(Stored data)
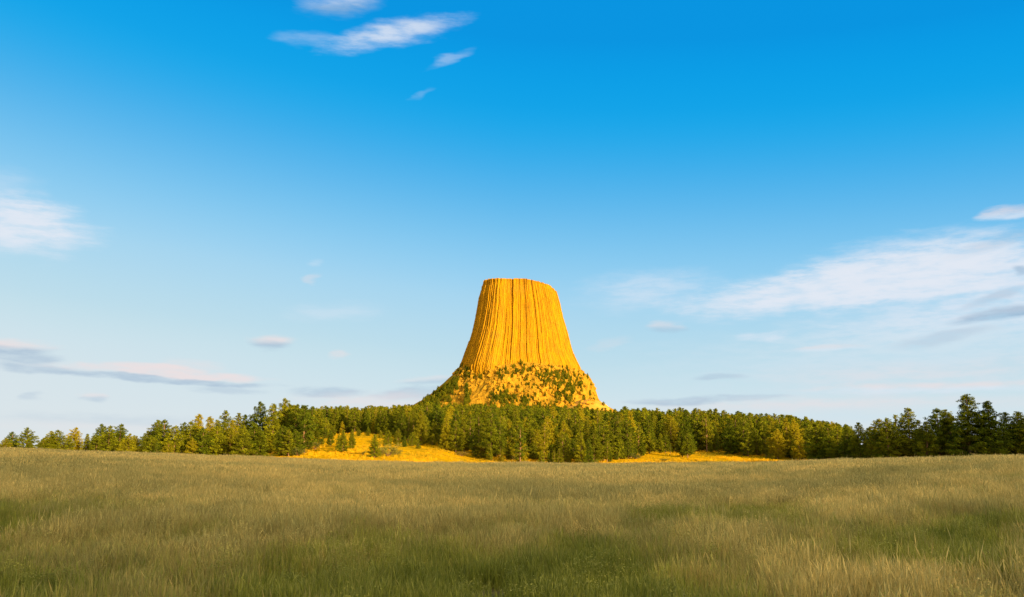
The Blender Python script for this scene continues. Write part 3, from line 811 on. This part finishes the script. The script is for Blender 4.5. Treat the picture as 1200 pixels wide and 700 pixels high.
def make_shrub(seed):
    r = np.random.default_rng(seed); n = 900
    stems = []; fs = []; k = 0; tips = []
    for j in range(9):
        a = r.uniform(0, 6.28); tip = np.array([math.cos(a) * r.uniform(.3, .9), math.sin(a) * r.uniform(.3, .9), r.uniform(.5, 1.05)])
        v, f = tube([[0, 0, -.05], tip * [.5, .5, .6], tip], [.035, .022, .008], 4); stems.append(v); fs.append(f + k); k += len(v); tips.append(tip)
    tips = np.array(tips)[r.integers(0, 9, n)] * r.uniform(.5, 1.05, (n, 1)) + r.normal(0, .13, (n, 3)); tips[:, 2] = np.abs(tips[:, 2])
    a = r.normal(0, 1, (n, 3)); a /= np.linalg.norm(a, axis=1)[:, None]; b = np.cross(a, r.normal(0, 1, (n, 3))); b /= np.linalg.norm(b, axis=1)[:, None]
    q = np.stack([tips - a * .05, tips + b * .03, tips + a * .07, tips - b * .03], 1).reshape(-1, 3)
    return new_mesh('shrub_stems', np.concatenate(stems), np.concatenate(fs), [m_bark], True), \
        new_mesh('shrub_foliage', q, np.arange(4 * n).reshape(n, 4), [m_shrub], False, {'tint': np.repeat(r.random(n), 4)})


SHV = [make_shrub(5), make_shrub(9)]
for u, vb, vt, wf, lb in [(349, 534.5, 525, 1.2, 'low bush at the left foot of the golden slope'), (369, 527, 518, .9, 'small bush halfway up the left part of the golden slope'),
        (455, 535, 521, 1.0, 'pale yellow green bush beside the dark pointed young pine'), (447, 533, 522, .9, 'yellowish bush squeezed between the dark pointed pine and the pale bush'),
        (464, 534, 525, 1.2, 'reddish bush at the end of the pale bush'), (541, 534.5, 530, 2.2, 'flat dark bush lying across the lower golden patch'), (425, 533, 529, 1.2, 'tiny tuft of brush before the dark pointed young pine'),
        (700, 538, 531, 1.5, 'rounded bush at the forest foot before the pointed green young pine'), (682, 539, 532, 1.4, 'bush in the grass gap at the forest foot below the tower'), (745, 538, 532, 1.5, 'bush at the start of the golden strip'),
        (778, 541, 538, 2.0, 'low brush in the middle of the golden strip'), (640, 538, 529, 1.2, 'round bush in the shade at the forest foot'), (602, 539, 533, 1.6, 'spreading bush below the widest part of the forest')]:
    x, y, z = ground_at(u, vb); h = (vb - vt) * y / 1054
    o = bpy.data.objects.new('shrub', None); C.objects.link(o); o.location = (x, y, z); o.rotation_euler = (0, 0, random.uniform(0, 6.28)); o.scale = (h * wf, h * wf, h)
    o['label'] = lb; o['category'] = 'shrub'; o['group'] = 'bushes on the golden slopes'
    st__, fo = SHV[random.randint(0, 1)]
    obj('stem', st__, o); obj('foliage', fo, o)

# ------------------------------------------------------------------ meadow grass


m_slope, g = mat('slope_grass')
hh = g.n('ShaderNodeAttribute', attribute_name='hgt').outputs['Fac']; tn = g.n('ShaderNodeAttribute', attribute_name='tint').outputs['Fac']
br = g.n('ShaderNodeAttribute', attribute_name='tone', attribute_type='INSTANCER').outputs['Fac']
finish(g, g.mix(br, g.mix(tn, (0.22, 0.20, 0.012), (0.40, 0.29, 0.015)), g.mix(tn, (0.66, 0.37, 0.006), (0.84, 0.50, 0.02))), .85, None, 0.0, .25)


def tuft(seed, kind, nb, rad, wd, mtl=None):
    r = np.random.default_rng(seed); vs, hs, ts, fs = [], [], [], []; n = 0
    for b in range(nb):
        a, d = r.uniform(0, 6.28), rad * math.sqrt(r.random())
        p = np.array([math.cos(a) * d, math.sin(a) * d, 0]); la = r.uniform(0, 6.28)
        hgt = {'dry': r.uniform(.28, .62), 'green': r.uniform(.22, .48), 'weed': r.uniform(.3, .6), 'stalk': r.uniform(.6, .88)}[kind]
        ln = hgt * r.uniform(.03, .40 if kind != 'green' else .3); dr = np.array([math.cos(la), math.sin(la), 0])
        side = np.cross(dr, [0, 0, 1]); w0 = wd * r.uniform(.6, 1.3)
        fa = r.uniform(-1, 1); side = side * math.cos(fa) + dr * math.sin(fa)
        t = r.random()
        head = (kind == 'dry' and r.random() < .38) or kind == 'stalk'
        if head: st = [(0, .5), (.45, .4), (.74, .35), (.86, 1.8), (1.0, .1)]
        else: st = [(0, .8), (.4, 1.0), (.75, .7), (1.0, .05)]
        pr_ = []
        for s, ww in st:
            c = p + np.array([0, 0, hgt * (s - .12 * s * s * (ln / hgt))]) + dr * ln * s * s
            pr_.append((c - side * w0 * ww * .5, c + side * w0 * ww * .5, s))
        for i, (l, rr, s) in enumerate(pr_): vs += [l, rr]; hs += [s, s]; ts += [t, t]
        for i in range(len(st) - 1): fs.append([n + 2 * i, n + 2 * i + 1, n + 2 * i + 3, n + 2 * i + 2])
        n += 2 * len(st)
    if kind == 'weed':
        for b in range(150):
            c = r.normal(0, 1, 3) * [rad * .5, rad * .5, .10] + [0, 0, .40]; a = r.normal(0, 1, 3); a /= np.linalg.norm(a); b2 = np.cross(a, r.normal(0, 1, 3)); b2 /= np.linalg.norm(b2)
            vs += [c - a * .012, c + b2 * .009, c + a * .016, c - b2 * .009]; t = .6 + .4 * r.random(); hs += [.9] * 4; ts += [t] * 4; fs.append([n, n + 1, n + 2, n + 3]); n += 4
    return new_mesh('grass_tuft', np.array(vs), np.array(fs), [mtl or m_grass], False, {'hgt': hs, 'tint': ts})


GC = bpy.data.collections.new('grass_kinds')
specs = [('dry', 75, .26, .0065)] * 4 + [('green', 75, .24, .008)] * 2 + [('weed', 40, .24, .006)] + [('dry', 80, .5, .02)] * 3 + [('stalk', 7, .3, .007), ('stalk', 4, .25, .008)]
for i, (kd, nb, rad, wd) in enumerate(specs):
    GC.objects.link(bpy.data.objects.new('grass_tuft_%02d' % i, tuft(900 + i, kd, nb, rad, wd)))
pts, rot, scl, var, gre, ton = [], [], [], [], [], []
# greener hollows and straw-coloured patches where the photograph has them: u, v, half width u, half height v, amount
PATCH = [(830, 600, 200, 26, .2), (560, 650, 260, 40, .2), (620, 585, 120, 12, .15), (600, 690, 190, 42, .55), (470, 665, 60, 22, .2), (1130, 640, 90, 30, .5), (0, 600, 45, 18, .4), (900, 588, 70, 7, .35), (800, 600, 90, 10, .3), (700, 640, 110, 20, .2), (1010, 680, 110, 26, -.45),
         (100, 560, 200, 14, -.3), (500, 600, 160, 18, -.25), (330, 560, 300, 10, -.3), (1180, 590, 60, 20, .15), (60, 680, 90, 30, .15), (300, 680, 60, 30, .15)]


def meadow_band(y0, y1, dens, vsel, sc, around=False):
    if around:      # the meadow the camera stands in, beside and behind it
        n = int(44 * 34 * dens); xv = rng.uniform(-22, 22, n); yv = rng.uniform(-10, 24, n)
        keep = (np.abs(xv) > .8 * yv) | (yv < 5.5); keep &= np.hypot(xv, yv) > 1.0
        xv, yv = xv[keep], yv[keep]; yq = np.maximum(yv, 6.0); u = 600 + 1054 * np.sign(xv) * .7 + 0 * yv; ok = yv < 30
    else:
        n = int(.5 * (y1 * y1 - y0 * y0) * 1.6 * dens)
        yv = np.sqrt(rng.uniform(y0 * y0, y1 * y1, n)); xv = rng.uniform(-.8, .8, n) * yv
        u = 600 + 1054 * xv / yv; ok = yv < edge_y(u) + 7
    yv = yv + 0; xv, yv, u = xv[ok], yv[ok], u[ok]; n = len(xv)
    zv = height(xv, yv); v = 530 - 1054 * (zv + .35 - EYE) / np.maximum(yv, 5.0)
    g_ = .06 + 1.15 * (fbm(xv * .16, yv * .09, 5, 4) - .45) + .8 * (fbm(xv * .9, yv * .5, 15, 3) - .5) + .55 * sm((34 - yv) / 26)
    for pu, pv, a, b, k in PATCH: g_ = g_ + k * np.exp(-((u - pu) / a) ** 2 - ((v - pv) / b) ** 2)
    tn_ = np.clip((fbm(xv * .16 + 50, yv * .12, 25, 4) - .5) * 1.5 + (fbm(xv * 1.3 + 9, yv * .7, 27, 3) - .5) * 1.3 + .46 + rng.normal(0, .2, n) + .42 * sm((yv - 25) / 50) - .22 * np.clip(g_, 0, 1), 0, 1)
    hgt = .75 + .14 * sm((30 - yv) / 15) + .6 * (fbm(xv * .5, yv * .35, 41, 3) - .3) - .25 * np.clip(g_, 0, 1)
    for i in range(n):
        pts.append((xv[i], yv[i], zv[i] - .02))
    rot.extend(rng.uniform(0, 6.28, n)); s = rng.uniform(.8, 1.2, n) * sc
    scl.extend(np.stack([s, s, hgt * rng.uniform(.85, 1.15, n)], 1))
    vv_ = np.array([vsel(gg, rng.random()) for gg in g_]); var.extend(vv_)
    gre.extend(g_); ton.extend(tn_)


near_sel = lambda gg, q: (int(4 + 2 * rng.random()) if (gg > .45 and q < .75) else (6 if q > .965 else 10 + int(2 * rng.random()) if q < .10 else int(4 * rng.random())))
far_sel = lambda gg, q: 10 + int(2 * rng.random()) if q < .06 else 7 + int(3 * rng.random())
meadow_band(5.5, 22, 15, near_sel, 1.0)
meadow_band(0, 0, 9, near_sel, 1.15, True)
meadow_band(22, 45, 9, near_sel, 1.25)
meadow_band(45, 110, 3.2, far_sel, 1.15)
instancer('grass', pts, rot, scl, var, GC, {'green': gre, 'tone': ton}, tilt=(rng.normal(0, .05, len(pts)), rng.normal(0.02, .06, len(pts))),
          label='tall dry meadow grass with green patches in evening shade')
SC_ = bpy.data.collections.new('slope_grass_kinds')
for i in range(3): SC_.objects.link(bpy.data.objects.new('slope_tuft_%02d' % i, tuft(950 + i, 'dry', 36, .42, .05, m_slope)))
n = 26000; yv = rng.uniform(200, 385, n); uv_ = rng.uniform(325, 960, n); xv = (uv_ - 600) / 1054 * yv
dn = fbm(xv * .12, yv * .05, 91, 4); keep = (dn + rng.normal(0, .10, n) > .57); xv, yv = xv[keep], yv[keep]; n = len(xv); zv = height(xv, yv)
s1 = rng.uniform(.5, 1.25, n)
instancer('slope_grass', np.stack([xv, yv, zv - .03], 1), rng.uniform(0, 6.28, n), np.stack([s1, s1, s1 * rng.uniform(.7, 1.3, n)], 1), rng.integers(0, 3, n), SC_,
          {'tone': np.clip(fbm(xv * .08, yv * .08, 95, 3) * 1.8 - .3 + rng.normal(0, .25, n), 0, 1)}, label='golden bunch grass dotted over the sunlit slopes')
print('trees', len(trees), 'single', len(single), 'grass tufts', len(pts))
...
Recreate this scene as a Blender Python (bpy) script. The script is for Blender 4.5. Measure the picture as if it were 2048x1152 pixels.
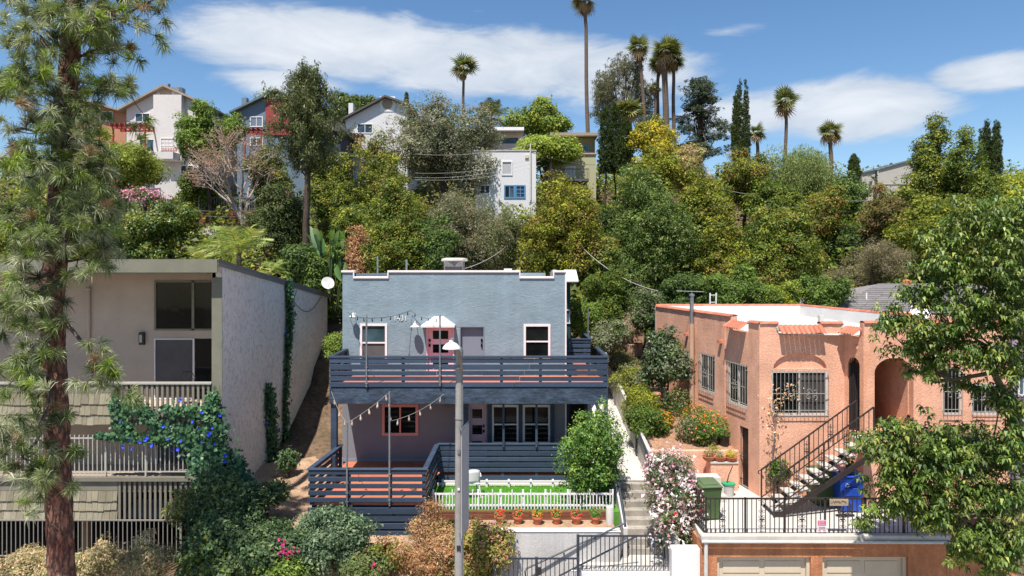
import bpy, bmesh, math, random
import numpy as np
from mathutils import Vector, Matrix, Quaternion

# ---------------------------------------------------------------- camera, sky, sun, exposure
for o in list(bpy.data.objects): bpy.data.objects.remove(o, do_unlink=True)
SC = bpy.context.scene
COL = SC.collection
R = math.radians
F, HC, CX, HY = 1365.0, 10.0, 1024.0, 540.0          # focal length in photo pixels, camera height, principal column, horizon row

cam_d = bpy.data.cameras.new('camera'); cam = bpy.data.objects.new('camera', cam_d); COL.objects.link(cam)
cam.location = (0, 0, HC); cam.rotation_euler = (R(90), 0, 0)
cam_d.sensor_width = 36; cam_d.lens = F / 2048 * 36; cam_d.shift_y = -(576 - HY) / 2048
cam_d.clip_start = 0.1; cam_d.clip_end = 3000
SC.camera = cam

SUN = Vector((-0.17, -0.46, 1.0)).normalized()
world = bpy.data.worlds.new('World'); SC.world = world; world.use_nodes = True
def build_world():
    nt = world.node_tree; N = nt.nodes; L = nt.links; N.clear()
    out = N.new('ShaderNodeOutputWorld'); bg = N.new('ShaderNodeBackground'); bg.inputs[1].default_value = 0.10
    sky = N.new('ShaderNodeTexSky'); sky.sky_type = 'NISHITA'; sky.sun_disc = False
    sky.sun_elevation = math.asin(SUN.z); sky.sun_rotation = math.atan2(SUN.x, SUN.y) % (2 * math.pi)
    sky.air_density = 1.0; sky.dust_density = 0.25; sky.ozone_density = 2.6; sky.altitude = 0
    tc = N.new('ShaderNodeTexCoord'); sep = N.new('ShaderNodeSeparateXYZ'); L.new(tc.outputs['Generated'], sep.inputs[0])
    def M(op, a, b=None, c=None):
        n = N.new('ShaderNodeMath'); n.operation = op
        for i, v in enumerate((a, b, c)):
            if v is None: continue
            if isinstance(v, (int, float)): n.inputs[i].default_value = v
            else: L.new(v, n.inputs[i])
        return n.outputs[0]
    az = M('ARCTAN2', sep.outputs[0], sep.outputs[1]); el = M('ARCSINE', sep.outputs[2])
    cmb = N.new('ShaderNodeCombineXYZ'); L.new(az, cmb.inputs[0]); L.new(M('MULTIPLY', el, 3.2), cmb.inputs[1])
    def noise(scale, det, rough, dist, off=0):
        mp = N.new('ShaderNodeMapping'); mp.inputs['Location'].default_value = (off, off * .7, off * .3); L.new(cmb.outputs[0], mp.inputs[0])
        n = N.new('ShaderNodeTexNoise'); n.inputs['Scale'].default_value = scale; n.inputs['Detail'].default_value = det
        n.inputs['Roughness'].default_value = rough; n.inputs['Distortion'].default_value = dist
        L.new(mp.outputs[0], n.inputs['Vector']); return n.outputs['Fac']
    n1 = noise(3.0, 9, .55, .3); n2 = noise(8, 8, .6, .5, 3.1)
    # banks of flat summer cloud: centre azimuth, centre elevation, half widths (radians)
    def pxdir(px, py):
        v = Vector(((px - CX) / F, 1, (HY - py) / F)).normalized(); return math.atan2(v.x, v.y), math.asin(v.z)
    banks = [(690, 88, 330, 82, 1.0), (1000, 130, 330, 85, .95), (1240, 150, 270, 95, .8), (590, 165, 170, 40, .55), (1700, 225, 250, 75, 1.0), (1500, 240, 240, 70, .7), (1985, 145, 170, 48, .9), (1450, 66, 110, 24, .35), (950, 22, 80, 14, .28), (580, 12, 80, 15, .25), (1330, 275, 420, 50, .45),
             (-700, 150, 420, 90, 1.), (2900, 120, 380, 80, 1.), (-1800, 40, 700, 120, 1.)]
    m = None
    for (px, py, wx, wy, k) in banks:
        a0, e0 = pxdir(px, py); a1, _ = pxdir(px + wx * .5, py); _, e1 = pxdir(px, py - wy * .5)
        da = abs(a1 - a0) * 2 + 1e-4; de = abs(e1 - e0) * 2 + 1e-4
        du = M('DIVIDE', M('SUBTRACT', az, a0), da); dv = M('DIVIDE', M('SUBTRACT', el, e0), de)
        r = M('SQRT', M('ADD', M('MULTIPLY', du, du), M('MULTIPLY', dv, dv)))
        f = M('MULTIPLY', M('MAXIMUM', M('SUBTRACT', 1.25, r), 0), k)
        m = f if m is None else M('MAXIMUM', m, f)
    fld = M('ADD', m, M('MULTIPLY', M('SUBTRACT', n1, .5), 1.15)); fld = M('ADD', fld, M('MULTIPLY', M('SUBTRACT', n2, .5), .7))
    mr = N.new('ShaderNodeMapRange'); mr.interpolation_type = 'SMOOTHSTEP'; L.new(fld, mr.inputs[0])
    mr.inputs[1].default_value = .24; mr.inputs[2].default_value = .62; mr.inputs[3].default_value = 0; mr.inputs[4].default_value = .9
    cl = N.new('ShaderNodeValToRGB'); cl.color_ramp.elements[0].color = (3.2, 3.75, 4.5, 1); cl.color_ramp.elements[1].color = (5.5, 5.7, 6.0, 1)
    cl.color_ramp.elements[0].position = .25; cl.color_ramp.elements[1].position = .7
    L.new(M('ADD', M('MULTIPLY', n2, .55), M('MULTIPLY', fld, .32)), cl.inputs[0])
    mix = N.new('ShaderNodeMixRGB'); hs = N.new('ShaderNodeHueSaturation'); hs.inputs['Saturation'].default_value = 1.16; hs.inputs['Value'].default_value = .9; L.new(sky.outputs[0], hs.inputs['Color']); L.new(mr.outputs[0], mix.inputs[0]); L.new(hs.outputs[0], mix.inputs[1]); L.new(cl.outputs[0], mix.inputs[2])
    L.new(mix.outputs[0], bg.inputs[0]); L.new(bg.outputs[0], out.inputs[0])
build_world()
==
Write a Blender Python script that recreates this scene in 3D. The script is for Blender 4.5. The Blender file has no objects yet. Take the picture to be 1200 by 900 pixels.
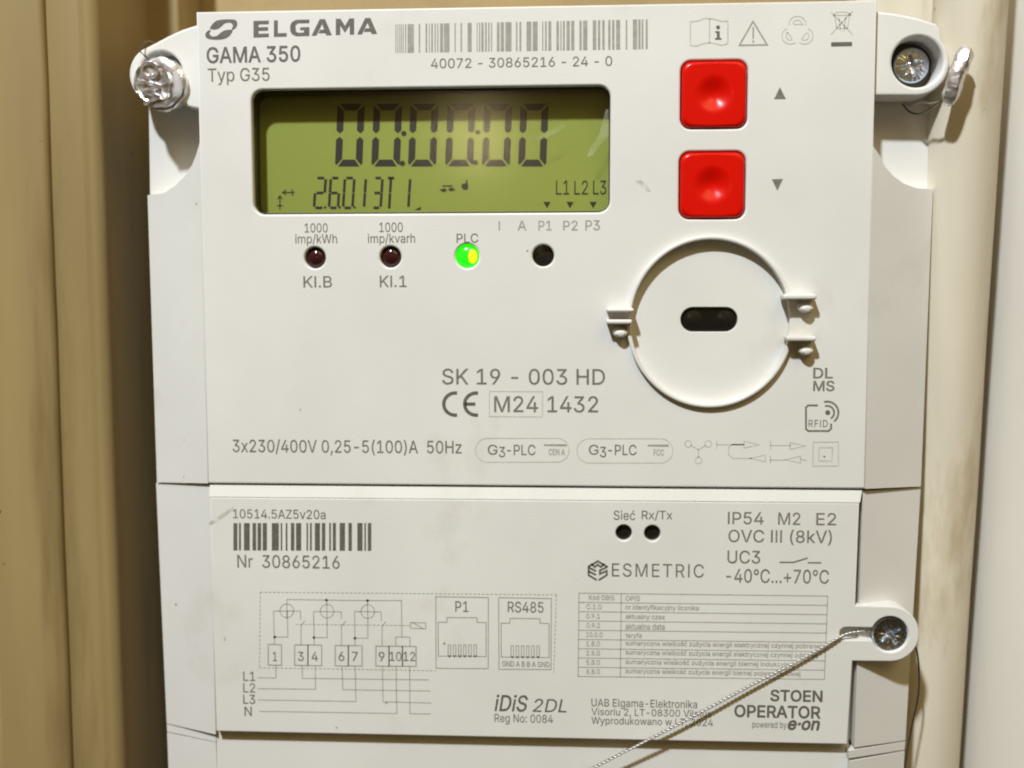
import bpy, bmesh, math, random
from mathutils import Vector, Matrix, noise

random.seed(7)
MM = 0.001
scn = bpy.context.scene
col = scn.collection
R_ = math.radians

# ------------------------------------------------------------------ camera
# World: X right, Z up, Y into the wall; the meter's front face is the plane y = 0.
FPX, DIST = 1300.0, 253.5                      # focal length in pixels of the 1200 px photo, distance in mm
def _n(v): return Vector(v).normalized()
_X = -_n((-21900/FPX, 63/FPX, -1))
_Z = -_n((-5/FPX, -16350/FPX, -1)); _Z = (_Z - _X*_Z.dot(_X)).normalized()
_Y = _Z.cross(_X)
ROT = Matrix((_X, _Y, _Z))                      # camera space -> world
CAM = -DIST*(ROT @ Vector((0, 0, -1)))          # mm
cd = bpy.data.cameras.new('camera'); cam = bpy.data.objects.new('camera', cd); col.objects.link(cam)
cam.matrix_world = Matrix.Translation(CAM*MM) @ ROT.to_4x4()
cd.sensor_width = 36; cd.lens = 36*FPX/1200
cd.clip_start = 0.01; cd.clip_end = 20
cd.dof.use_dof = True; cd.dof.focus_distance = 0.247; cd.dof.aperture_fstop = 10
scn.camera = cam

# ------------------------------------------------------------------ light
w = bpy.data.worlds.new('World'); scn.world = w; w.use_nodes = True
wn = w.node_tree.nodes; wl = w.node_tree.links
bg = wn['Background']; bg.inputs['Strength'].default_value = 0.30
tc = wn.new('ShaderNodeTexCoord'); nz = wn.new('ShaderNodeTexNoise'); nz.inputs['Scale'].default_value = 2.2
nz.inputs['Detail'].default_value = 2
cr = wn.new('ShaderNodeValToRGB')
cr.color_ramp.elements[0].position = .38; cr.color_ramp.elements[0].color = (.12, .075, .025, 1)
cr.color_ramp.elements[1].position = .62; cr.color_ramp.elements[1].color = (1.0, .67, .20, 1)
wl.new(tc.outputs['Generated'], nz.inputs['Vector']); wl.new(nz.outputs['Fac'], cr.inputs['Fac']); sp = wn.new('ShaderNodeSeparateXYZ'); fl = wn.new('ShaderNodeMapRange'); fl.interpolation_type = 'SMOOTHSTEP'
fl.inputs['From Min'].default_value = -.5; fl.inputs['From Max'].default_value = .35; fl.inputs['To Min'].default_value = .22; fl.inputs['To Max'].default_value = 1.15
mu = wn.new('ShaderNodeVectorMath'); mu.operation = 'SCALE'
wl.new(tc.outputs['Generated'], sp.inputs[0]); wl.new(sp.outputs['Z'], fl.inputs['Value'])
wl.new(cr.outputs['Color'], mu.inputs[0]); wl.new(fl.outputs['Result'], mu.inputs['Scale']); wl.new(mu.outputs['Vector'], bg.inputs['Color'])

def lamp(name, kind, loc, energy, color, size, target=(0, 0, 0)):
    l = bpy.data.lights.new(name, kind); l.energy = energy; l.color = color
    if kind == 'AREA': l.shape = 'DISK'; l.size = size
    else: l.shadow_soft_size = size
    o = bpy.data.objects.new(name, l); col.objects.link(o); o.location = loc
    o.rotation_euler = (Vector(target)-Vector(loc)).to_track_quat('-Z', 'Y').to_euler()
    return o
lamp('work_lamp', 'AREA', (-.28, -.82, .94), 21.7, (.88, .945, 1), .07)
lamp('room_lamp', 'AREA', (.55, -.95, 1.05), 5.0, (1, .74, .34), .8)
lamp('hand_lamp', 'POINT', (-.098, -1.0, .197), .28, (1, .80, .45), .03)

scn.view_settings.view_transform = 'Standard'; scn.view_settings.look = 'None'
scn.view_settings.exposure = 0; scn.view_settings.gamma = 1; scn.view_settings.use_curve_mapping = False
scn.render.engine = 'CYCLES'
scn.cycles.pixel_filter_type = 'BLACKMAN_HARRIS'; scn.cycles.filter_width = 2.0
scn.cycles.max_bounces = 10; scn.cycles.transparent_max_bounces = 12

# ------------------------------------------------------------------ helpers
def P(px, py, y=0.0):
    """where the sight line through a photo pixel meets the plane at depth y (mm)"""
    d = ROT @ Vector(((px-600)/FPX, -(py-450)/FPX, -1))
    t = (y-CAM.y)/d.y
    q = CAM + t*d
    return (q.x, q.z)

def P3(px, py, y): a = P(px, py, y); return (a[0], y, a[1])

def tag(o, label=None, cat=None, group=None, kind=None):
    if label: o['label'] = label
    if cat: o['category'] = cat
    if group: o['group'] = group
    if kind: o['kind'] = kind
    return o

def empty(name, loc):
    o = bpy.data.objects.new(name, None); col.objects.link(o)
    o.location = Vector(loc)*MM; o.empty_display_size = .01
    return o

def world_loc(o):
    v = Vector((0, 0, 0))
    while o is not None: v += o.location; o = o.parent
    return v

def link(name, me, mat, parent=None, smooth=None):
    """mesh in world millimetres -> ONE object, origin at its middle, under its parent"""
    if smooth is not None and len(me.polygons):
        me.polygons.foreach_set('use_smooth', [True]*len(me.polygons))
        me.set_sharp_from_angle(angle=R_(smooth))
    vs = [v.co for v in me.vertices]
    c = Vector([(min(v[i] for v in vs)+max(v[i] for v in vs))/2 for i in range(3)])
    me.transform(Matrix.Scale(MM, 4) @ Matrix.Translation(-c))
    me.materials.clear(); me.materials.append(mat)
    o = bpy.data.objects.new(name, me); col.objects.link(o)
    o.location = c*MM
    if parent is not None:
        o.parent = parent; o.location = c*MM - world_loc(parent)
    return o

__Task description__
Give back exactly the lines from the one containing "Write a Blender" to the one containing "R_ = math.radians", both included, and no pictures.

__Response to this exercise__
Write a Blender Python script that recreates this scene in 3D. The script is for Blender 4.5. The Blender file has no objects yet. Take the picture to be 1200 by 900 pixels.
import bpy, bmesh, math, random
from mathutils import Vector, Matrix, noise

random.seed(7)
MM = 0.001
scn = bpy.context.scene
col = scn.collection
R_ = math.radians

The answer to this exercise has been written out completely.